Given exercise: Transcribe all of the material exactly. Any picture in it should be left out.

Provided material:
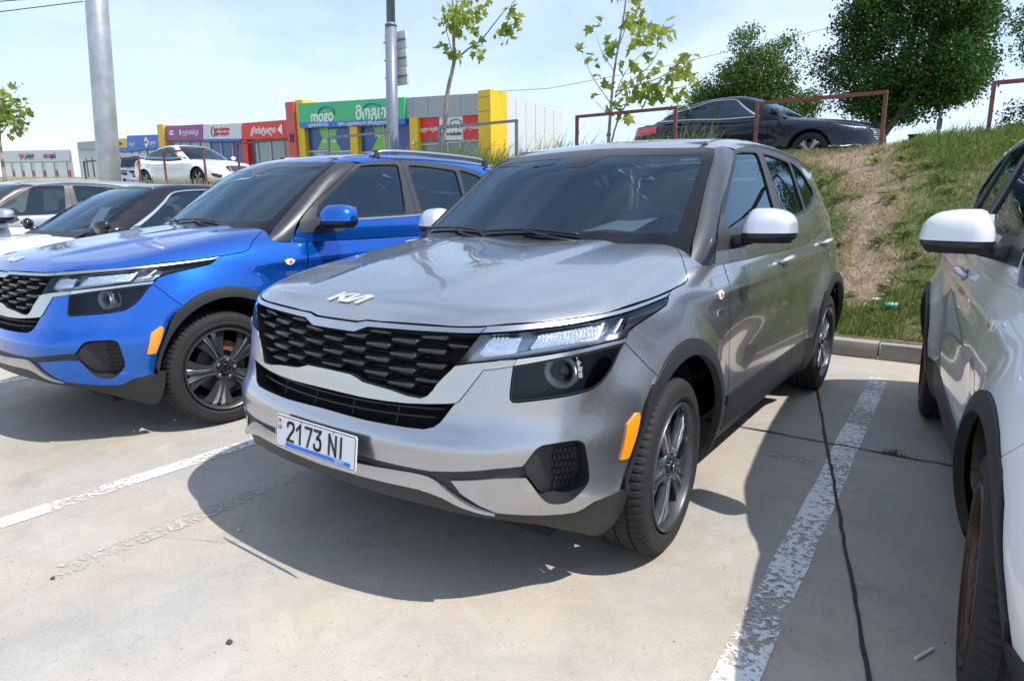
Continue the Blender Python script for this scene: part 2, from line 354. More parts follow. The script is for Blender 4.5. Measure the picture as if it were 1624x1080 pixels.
def panel(name, chart, loop, parent, material, step=.035, off=0, flange=.015, gap=.0022, holes=(), half=False, both=False, bow=None, mirror_only=False):
    """a sheet of the body inside `loop` (chart coordinates), its edge turned in by `flange`; half: mirrored and joined at x=0; both: one object a side"""
    lp = resample(loop, step); hl = [resample(h, step) for h in holes]
    if gap: lp = inset(lp, gap, half); hl = [inset(h, -gap) for h in hl]
    q, Fc = tri(lp, hl, step)
    P, N = chart.P(q)
    o_ = off if bow is None else off+bow(q)
    P = P+N*(np.asarray(o_)[:, None] if np.ndim(o_) else o_)
    fn = np.cross(P[Fc[:, 1]]-P[Fc[:, 0]], P[Fc[:, 2]]-P[Fc[:, 0]]); flip = np.sum(fn*N[Fc[:, 0]], 1) < 0; Fc[flip] = Fc[flip][:, ::-1]
    # boundary edges
    cnt = {}
    for f in Fc:
        for i in range(3):
            a, b = f[i], f[(i+1) % 3]; cnt[(min(a, b), max(a, b))] = cnt.get((min(a, b), max(a, b)), 0)+1
    V = list(P); F2 = [tuple(f) for f in Fc]; NL = [N[i] for f in Fc for i in f]
    if flange:
        for f in Fc:
            for i in range(3):
                a, b = f[i], f[(i+1) % 3]
                if cnt[(min(a, b), max(a, b))] == 1:
                    if half and abs(q[a, 0]) < 1e-6 and abs(q[b, 0]) < 1e-6: continue
                    k = len(V); pa, pb = P[a], P[b]; V += [pa, pb, pb-N[b]*flange, pa-N[a]*flange]
                    fnn = np.cross(pb-pa, -N[b]*flange); l = np.linalg.norm(fnn); fnn = -fnn/l if l > 1e-12 else N[a]
                    F2.append((k+1, k, k+3, k+2)); NL += [fnn]*4
    V = np.array(V); NL = np.array(NL)
    mirV = V*[-1, 1, 1]
    def rev(F2, NL):
        out = []; nl = []; k = 0
        for f in F2:
            out.append(f[::-1]); nl += list((NL[k:k+len(f)]*[-1, 1, 1])[::-1]); k += len(f)
        return out, np.array(nl)
    res = []
    def mk(V, F2, NL):
        me = bpy.data.meshes.new(name); me.from_pydata([tuple(v) for v in V], [], F2); me.polygons.foreach_set('use_smooth', [True]*len(me.polygons))
        me.normals_split_custom_set([tuple(n) for n in NL]); me.update(); return link(name, me, material, parent)
    if half:
        F3, N3 = rev(F2, NL); res = mk(np.vstack([V, mirV]), F2+[tuple(i+len(V) for i in f) for f in F3], np.vstack([NL, N3])); return res
    if both:
        F3, N3 = rev(F2, NL); return mk(V, F2, NL), mk(mirV, F3, N3)
    if mirror_only:
        F3, N3 = rev(F2, NL); return mk(mirV, F3, N3)
    return mk(V, F2, NL)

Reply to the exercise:
Continue the Blender Python script for this scene: part 2, from line 354. More parts follow. The script is for Blender 4.5. Measure the picture as if it were 1624x1080 pixels.
def panel(name, chart, loop, parent, material, step=.035, off=0, flange=.015, gap=.0022, holes=(), half=False, both=False, bow=None, mirror_only=False):
    """a sheet of the body inside `loop` (chart coordinates), its edge turned in by `flange`; half: mirrored and joined at x=0; both: one object a side"""
    lp = resample(loop, step); hl = [resample(h, step) for h in holes]
    if gap: lp = inset(lp, gap, half); hl = [inset(h, -gap) for h in hl]
    q, Fc = tri(lp, hl, step)
    P, N = chart.P(q)
    o_ = off if bow is None else off+bow(q)
    P = P+N*(np.asarray(o_)[:, None] if np.ndim(o_) else o_)
    fn = np.cross(P[Fc[:, 1]]-P[Fc[:, 0]], P[Fc[:, 2]]-P[Fc[:, 0]]); flip = np.sum(fn*N[Fc[:, 0]], 1) < 0; Fc[flip] = Fc[flip][:, ::-1]
    # boundary edges
    cnt = {}
    for f in Fc:
        for i in range(3):
            a, b = f[i], f[(i+1) % 3]; cnt[(min(a, b), max(a, b))] = cnt.get((min(a, b), max(a, b)), 0)+1
    V = list(P); F2 = [tuple(f) for f in Fc]; NL = [N[i] for f in Fc for i in f]
    if flange:
        for f in Fc:
            for i in range(3):
                a, b = f[i], f[(i+1) % 3]
                if cnt[(min(a, b), max(a, b))] == 1:
                    if half and abs(q[a, 0]) < 1e-6 and abs(q[b, 0]) < 1e-6: continue
                    k = len(V); pa, pb = P[a], P[b]; V += [pa, pb, pb-N[b]*flange, pa-N[a]*flange]
                    fnn = np.cross(pb-pa, -N[b]*flange); l = np.linalg.norm(fnn); fnn = -fnn/l if l > 1e-12 else N[a]
                    F2.append((k+1, k, k+3, k+2)); NL += [fnn]*4
    V = np.array(V); NL = np.array(NL)
    mirV = V*[-1, 1, 1]
    def rev(F2, NL):
        out = []; nl = []; k = 0
        for f in F2:
            out.append(f[::-1]); nl += list((NL[k:k+len(f)]*[-1, 1, 1])[::-1]); k += len(f)
        return out, np.array(nl)
    res = []
    def mk(V, F2, NL):
        me = bpy.data.meshes.new(name); me.from_pydata([tuple(v) for v in V], [], F2); me.polygons.foreach_set('use_smooth', [True]*len(me.polygons))
        me.normals_split_custom_set([tuple(n) for n in NL]); me.update(); return link(name, me, material, parent)
    if half:
        F3, N3 = rev(F2, NL); res = mk(np.vstack([V, mirV]), F2+[tuple(i+len(V) for i in f) for f in F3], np.vstack([NL, N3])); return res
    if both:
        F3, N3 = rev(F2, NL); return mk(V, F2, NL), mk(mirV, F3, N3)
    if mirror_only:
        F3, N3 = rev(F2, NL); return mk(mirV, F3, N3)
    return mk(V, F2, NL)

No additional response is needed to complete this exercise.